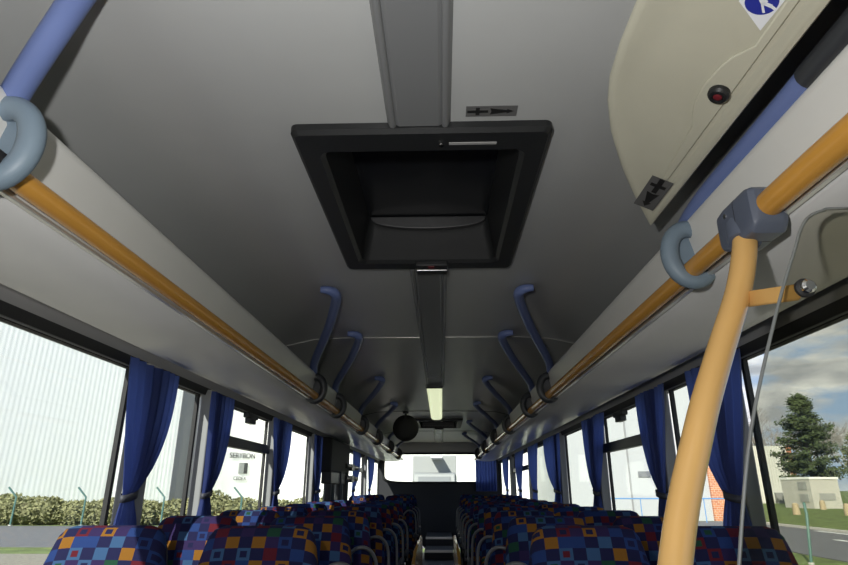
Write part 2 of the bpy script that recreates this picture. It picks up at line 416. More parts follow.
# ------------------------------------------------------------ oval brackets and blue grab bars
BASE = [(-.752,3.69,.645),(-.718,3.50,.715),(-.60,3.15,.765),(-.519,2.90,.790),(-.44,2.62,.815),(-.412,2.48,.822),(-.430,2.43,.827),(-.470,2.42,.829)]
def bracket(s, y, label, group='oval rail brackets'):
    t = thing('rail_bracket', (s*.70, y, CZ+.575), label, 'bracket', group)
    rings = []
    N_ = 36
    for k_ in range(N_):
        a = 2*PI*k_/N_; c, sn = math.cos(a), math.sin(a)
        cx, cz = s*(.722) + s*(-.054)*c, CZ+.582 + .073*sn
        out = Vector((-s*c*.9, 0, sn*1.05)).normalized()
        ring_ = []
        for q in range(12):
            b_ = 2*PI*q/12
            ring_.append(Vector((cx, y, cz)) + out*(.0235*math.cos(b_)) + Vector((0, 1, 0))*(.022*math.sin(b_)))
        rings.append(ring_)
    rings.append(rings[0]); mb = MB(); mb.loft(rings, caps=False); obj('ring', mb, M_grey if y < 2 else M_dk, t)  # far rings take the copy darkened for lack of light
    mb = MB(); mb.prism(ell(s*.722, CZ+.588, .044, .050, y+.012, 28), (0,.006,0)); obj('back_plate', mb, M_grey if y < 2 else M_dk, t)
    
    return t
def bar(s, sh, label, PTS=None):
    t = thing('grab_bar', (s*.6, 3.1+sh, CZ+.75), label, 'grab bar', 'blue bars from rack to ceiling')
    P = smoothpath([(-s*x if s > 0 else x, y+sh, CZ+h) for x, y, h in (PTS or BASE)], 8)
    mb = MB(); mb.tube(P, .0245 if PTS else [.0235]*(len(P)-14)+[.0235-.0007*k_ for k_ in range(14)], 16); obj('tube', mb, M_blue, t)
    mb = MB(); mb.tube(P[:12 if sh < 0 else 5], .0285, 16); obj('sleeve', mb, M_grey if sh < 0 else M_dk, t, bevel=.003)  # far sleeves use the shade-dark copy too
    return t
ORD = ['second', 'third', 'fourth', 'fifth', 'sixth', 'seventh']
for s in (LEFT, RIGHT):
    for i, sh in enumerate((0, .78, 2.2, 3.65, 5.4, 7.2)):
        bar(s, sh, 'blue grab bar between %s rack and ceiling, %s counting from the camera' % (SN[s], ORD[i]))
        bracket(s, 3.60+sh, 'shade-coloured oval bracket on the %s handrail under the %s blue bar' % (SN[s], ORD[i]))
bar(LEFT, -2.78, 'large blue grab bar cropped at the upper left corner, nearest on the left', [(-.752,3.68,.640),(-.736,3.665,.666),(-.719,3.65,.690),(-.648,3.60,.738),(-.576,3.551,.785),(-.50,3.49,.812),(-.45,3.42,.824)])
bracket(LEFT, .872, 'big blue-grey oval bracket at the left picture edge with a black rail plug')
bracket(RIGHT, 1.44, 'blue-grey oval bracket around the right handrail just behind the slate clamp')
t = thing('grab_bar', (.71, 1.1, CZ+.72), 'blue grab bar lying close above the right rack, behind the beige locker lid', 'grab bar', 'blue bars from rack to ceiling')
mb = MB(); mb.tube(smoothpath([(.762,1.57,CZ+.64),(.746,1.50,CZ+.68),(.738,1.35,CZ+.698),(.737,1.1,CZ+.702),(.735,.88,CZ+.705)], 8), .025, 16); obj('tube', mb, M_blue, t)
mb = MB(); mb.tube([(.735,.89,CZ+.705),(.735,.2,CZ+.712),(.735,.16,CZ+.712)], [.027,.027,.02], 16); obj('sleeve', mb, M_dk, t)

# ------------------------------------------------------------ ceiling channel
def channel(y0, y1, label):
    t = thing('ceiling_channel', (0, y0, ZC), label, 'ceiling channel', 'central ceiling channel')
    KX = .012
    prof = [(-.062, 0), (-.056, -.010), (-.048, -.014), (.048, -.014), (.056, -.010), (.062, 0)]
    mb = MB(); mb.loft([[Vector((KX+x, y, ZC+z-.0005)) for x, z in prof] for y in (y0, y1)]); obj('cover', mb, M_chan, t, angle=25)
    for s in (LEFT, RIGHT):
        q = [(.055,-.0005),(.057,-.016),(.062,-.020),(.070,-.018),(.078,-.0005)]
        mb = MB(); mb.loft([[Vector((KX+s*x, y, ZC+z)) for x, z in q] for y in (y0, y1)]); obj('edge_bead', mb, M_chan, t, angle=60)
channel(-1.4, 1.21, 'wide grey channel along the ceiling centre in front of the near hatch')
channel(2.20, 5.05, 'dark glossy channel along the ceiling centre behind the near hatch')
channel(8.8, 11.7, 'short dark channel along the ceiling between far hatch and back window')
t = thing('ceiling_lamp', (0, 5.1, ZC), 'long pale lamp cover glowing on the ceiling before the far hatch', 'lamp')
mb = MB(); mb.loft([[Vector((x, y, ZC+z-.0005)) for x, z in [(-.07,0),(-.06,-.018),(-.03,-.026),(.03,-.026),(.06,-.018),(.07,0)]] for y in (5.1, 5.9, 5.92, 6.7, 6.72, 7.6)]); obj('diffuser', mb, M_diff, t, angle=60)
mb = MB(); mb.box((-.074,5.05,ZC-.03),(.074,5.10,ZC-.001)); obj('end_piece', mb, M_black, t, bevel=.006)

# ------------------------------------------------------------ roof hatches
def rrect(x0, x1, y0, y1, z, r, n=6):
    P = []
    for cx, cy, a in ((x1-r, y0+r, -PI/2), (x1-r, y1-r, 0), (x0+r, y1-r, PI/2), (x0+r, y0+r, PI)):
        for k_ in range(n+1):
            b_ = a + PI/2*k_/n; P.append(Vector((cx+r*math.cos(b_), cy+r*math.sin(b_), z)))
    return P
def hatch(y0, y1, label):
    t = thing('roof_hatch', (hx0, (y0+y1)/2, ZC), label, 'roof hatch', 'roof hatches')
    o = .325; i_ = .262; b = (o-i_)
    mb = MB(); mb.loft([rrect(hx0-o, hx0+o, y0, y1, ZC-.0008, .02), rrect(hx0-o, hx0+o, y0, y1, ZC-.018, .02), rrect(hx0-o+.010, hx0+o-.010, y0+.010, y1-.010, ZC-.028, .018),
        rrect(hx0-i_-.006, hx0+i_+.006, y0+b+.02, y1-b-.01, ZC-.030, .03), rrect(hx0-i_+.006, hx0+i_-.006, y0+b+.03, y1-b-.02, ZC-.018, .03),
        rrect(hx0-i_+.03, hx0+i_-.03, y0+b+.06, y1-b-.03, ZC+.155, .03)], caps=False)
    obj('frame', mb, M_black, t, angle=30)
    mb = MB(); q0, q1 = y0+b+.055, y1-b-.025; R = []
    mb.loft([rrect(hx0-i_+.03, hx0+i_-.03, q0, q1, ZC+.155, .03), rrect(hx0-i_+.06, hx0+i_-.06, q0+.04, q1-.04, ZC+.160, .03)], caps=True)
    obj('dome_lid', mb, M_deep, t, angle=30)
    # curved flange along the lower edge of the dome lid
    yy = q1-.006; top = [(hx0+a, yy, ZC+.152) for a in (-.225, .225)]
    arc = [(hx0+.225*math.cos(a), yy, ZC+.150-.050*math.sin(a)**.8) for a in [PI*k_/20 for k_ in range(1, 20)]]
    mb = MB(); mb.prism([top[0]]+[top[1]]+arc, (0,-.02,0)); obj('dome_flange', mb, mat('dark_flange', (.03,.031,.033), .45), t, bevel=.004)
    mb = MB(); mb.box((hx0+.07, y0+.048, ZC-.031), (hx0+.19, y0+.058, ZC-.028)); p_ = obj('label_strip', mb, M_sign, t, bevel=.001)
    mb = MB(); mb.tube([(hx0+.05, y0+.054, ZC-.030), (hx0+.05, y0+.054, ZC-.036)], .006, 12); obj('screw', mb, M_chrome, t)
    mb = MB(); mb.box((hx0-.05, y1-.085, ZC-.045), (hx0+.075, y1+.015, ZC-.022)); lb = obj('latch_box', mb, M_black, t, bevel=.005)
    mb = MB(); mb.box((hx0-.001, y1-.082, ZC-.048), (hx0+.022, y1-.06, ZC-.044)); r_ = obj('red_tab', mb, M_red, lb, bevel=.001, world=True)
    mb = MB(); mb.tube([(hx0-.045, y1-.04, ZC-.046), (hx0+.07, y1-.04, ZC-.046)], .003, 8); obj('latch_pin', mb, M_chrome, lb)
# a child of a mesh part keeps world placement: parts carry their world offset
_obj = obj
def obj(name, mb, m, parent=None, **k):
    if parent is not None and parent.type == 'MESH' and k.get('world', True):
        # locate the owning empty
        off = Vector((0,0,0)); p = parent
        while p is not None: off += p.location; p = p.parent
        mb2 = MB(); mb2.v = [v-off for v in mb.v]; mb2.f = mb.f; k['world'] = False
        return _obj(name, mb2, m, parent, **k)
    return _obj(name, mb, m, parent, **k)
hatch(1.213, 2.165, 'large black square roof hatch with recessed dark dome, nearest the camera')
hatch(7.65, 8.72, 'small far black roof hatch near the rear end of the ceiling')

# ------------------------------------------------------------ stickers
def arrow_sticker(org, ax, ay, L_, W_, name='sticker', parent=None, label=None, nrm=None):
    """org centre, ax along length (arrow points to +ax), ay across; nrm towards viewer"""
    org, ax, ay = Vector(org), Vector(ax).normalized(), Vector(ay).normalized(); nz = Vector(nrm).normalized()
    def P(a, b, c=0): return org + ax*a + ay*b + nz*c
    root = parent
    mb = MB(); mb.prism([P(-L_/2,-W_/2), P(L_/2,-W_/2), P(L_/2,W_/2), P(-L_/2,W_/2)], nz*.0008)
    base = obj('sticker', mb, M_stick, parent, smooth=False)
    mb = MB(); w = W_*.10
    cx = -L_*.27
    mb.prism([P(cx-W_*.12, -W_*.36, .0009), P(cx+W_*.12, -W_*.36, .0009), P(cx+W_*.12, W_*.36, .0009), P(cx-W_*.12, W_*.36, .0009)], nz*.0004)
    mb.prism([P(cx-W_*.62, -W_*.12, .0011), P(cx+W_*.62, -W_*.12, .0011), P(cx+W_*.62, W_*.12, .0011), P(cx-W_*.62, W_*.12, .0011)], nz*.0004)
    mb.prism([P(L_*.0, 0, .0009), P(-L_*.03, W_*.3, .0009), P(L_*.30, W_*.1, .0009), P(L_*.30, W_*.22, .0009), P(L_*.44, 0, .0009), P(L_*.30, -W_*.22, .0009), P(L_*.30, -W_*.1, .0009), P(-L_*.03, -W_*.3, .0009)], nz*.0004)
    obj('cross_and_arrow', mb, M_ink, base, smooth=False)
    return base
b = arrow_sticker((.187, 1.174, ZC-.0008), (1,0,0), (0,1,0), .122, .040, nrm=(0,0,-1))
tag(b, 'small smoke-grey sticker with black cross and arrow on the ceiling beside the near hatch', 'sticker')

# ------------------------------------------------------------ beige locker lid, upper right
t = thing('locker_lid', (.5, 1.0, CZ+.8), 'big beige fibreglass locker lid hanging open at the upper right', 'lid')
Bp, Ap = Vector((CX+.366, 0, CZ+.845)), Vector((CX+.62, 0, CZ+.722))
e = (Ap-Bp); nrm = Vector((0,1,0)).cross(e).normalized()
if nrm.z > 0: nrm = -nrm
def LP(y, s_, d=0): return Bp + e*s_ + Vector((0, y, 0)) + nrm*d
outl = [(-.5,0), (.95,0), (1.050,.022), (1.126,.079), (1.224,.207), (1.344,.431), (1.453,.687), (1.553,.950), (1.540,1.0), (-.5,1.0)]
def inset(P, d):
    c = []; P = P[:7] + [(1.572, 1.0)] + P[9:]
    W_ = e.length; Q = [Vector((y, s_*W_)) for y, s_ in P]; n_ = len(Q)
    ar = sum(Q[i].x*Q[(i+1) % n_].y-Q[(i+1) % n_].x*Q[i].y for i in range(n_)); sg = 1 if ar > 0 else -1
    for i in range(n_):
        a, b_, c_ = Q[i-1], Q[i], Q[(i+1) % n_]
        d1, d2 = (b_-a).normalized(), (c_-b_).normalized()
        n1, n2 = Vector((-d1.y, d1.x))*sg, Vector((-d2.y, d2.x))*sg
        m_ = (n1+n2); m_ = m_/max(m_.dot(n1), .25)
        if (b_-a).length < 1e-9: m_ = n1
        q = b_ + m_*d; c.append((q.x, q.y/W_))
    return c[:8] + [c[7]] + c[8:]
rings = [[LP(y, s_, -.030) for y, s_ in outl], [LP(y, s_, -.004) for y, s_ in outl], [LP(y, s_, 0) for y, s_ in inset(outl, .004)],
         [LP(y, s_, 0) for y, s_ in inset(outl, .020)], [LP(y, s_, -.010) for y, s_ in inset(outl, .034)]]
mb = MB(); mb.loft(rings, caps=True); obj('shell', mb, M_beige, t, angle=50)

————

> _Work required_
Provide only the count of lines in the material above that hold the word "append".

> _Written answer_
5